[DIRECTIVE]
Write out the material exactly, without any of its pictures.

[INFORMATION PROVIDED]
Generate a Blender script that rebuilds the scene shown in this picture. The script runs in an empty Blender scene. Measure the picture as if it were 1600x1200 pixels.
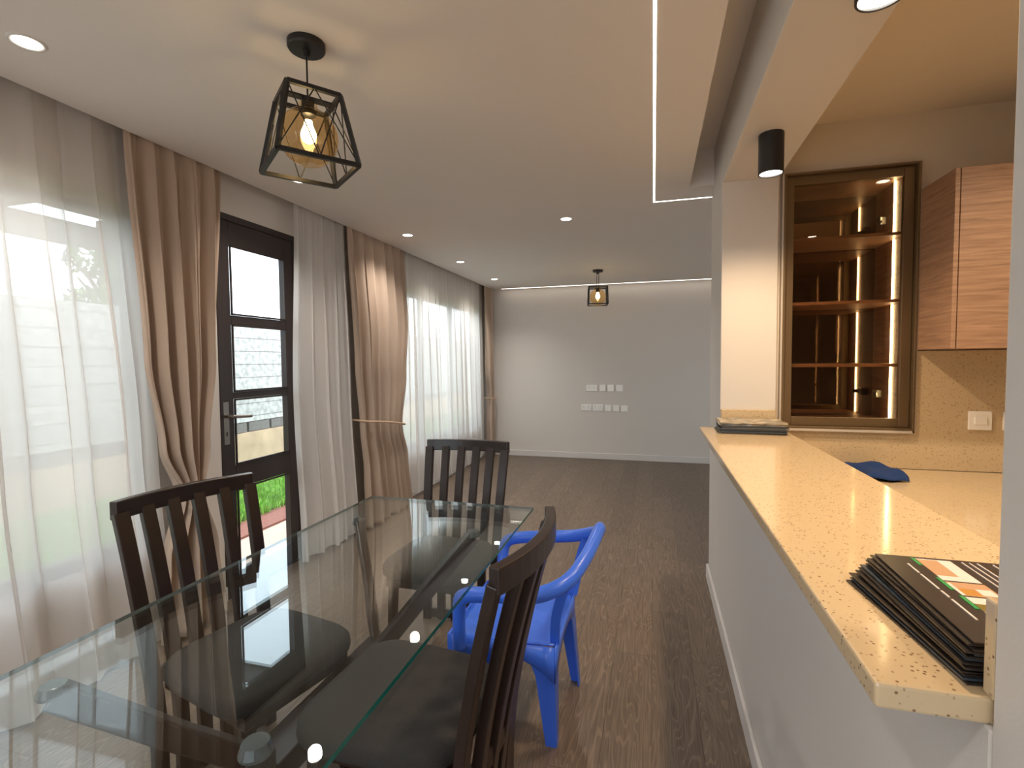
import bpy, math, random
from mathutils import Matrix, Vector
random.seed(7)
S = bpy.context.scene
C = S.collection
PI = math.pi

# ------------------------------------------------------------------ camera, world, exposure
def norm(v): return Vector(v).normalized()
F = 786.0
vy = norm((221, 38, -F)); vx = norm((2800, -12, F)); vx = (vx - vy*vx.dot(vy)).normalized(); vz = vx.cross(vy)
cam = bpy.data.cameras.new('camera'); co = bpy.data.objects.new('camera', cam); C.objects.link(co)
cam.sensor_width = 36; cam.lens = F/1600*36; cam.clip_start = .02
M4 = Matrix((vx, vy, vz)).to_4x4(); M4.translation = Vector((0, 0, 1.42)); co.matrix_world = M4
S.camera = co
S.view_settings.view_transform = 'Standard'; S.view_settings.look = 'None'
S.view_settings.gamma = 1; S.view_settings.use_curve_mapping = False
S.view_settings.exposure = 0.52
w = bpy.data.worlds.new('sky'); S.world = w; w.use_nodes = True
w.node_tree.nodes['Background'].inputs[0].default_value = (.84, .93, 1, 1)
w.node_tree.nodes['Background'].inputs[1].default_value = 3.1

# ------------------------------------------------------------------ materials
def srgb(r, g, b):
    f = lambda c: (c/255/12.92) if c/255 <= .04045 else ((c/255+.055)/1.055)**2.4
    return (f(r), f(g), f(b), 1)
MATS = {}
def mat(name, col=(.5,.5,.5,1), rough=.6, metal=0, spec=.5, bump=0, bscale=60, var=0, vscale=8, coat=0):
    m = bpy.data.materials.new(name); m.use_nodes = True; MATS[name] = m
    nt = m.node_tree; b = nt.nodes['Principled BSDF']
    b.inputs['Base Color'].default_value = col; b.inputs['Roughness'].default_value = rough
    b.inputs['Metallic'].default_value = metal; b.inputs['Specular IOR Level'].default_value = spec
    b.inputs['Coat Weight'].default_value = coat
    tc = nt.nodes.new('ShaderNodeTexCoord')
    if bump:
        n = nt.nodes.new('ShaderNodeTexNoise'); n.inputs['Scale'].default_value = bscale; n.inputs['Detail'].default_value = 4
        bp = nt.nodes.new('ShaderNodeBump'); bp.inputs['Strength'].default_value = bump; bp.inputs['Distance'].default_value = .01
        nt.links.new(tc.outputs['Object'], n.inputs['Vector'])
        nt.links.new(n.outputs['Fac'], bp.inputs['Height']); nt.links.new(bp.outputs['Normal'], b.inputs['Normal'])
    if var:
        n = nt.nodes.new('ShaderNodeTexNoise'); n.inputs['Scale'].default_value = vscale; n.inputs['Detail'].default_value = 3
        nt.links.new(tc.outputs['Object'], n.inputs['Vector'])
        r = ramp(nt, n.outputs['Fac'], [(.3, tuple(c*(1-var) for c in col[:3])+(1,)), (.7, tuple(min(1, c*(1+var)) for c in col[:3])+(1,))])
        nt.links.new(r, b.inputs['Base Color'])
    return m
def ramp(nt, src, stops, interp='LINEAR'):
    r = nt.nodes.new('ShaderNodeValToRGB'); r.color_ramp.interpolation = interp
    e = r.color_ramp.elements
    while len(e) > len(stops): e.remove(e[-1])
    while len(e) < len(stops): e.new(.5)
    for i, (p, c) in enumerate(stops): e[i].position = p; e[i].color = c
    nt.links.new(src, r.inputs[0]); return r.outputs[0]
def emis(name, col, strength):
    m = bpy.data.materials.new(name); m.use_nodes = True; MATS[name] = m
    nt = m.node_tree; nt.nodes.clear()
    o = nt.nodes.new('ShaderNodeOutputMaterial'); e = nt.nodes.new('ShaderNodeEmission')
    e.inputs[0].default_value = col; e.inputs[1].default_value = strength
    nt.links.new(e.outputs[0], o.inputs[0]); return m
def clear(name, tint, refl=(1,1,1,1), ior=1.5, rough=0.0, boost=1.0):
    m = bpy.data.materials.new(name); m.use_nodes = True; MATS[name] = m
    nt = m.node_tree; nt.nodes.clear()
    o = nt.nodes.new('ShaderNodeOutputMaterial'); mx = nt.nodes.new('ShaderNodeMixShader')
    t = nt.nodes.new('ShaderNodeBsdfTransparent'); t.inputs[0].default_value = tint
    g = nt.nodes.new('ShaderNodeBsdfGlossy'); g.inputs[0].default_value = refl; g.inputs['Roughness'].default_value = rough
    # Schlick reflectance, the same from both faces of the sheet
    f = nt.nodes.new('ShaderNodeLayerWeight'); f.inputs[0].default_value = .5
    pw = nt.nodes.new('ShaderNodeMath'); pw.operation = 'POWER'; pw.inputs[1].default_value = 5; nt.links.new(f.outputs['Facing'], pw.inputs[0])
    f0 = ((ior-1)/(ior+1))**2*boost
    mu = nt.nodes.new('ShaderNodeMath'); mu.operation = 'MULTIPLY_ADD'; mu.inputs[1].default_value = 1-f0; mu.inputs[2].default_value = f0; mu.use_clamp = True
    nt.links.new(pw.outputs[0], mu.inputs[0]); nt.links.new(mu.outputs[0], mx.inputs[0])
    nt.links.new(t.outputs[0], mx.inputs[1]); nt.links.new(g.outputs[0], mx.inputs[2]); nt.links.new(mx.outputs[0], o.inputs[0])
    return m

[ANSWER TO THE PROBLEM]
Generate a Blender script that rebuilds the scene shown in this picture. The script runs in an empty Blender scene. Measure the picture as if it were 1600x1200 pixels.
import bpy, math, random
from mathutils import Matrix, Vector
random.seed(7)
S = bpy.context.scene
C = S.collection
PI = math.pi

# ------------------------------------------------------------------ camera, world, exposure
def norm(v): return Vector(v).normalized()
F = 786.0
vy = norm((221, 38, -F)); vx = norm((2800, -12, F)); vx = (vx - vy*vx.dot(vy)).normalized(); vz = vx.cross(vy)
cam = bpy.data.cameras.new('camera'); co = bpy.data.objects.new('camera', cam); C.objects.link(co)
cam.sensor_width = 36; cam.lens = F/1600*36; cam.clip_start = .02
M4 = Matrix((vx, vy, vz)).to_4x4(); M4.translation = Vector((0, 0, 1.42)); co.matrix_world = M4
S.camera = co
S.view_settings.view_transform = 'Standard'; S.view_settings.look = 'None'
S.view_settings.gamma = 1; S.view_settings.use_curve_mapping = False
S.view_settings.exposure = 0.52
w = bpy.data.worlds.new('sky'); S.world = w; w.use_nodes = True
w.node_tree.nodes['Background'].inputs[0].default_value = (.84, .93, 1, 1)
w.node_tree.nodes['Background'].inputs[1].default_value = 3.1

# ------------------------------------------------------------------ materials
def srgb(r, g, b):
    f = lambda c: (c/255/12.92) if c/255 <= .04045 else ((c/255+.055)/1.055)**2.4
    return (f(r), f(g), f(b), 1)
MATS = {}
def mat(name, col=(.5,.5,.5,1), rough=.6, metal=0, spec=.5, bump=0, bscale=60, var=0, vscale=8, coat=0):
    m = bpy.data.materials.new(name); m.use_nodes = True; MATS[name] = m
    nt = m.node_tree; b = nt.nodes['Principled BSDF']
    b.inputs['Base Color'].default_value = col; b.inputs['Roughness'].default_value = rough
    b.inputs['Metallic'].default_value = metal; b.inputs['Specular IOR Level'].default_value = spec
    b.inputs['Coat Weight'].default_value = coat
    tc = nt.nodes.new('ShaderNodeTexCoord')
    if bump:
        n = nt.nodes.new('ShaderNodeTexNoise'); n.inputs['Scale'].default_value = bscale; n.inputs['Detail'].default_value = 4
        bp = nt.nodes.new('ShaderNodeBump'); bp.inputs['Strength'].default_value = bump; bp.inputs['Distance'].default_value = .01
        nt.links.new(tc.outputs['Object'], n.inputs['Vector'])
        nt.links.new(n.outputs['Fac'], bp.inputs['Height']); nt.links.new(bp.outputs['Normal'], b.inputs['Normal'])
    if var:
        n = nt.nodes.new('ShaderNodeTexNoise'); n.inputs['Scale'].default_value = vscale; n.inputs['Detail'].default_value = 3
        nt.links.new(tc.outputs['Object'], n.inputs['Vector'])
        r = ramp(nt, n.outputs['Fac'], [(.3, tuple(c*(1-var) for c in col[:3])+(1,)), (.7, tuple(min(1, c*(1+var)) for c in col[:3])+(1,))])
        nt.links.new(r, b.inputs['Base Color'])
    return m
def ramp(nt, src, stops, interp='LINEAR'):
    r = nt.nodes.new('ShaderNodeValToRGB'); r.color_ramp.interpolation = interp
    e = r.color_ramp.elements
    while len(e) > len(stops): e.remove(e[-1])
    while len(e) < len(stops): e.new(.5)
    for i, (p, c) in enumerate(stops): e[i].position = p; e[i].color = c
    nt.links.new(src, r.inputs[0]); return r.outputs[0]
def emis(name, col, strength):
    m = bpy.data.materials.new(name); m.use_nodes = True; MATS[name] = m
    nt = m.node_tree; nt.nodes.clear()
    o = nt.nodes.new('ShaderNodeOutputMaterial'); e = nt.nodes.new('ShaderNodeEmission')
    e.inputs[0].default_value = col; e.inputs[1].default_value = strength
    nt.links.new(e.outputs[0], o.inputs[0]); return m
def clear(name, tint, refl=(1,1,1,1), ior=1.5, rough=0.0, boost=1.0):
    m = bpy.data.materials.new(name); m.use_nodes = True; MATS[name] = m
    nt = m.node_tree; nt.nodes.clear()
    o = nt.nodes.new('ShaderNodeOutputMaterial'); mx = nt.nodes.new('ShaderNodeMixShader')
    t = nt.nodes.new('ShaderNodeBsdfTransparent'); t.inputs[0].default_value = tint
    g = nt.nodes.new('ShaderNodeBsdfGlossy'); g.inputs[0].default_value = refl; g.inputs['Roughness'].default_value = rough
    # Schlick reflectance, the same from both faces of the sheet
    f = nt.nodes.new('ShaderNodeLayerWeight'); f.inputs[0].default_value = .5
    pw = nt.nodes.new('ShaderNodeMath'); pw.operation = 'POWER'; pw.inputs[1].default_value = 5; nt.links.new(f.outputs['Facing'], pw.inputs[0])
    f0 = ((ior-1)/(ior+1))**2*boost
    mu = nt.nodes.new('ShaderNodeMath'); mu.operation = 'MULTIPLY_ADD'; mu.inputs[1].default_value = 1-f0; mu.inputs[2].default_value = f0; mu.use_clamp = True
    nt.links.new(pw.outputs[0], mu.inputs[0]); nt.links.new(mu.outputs[0], mx.inputs[0])
    nt.links.new(t.outputs[0], mx.inputs[1]); nt.links.new(g.outputs[0], mx.inputs[2]); nt.links.new(mx.outputs[0], o.inputs[0])
    return m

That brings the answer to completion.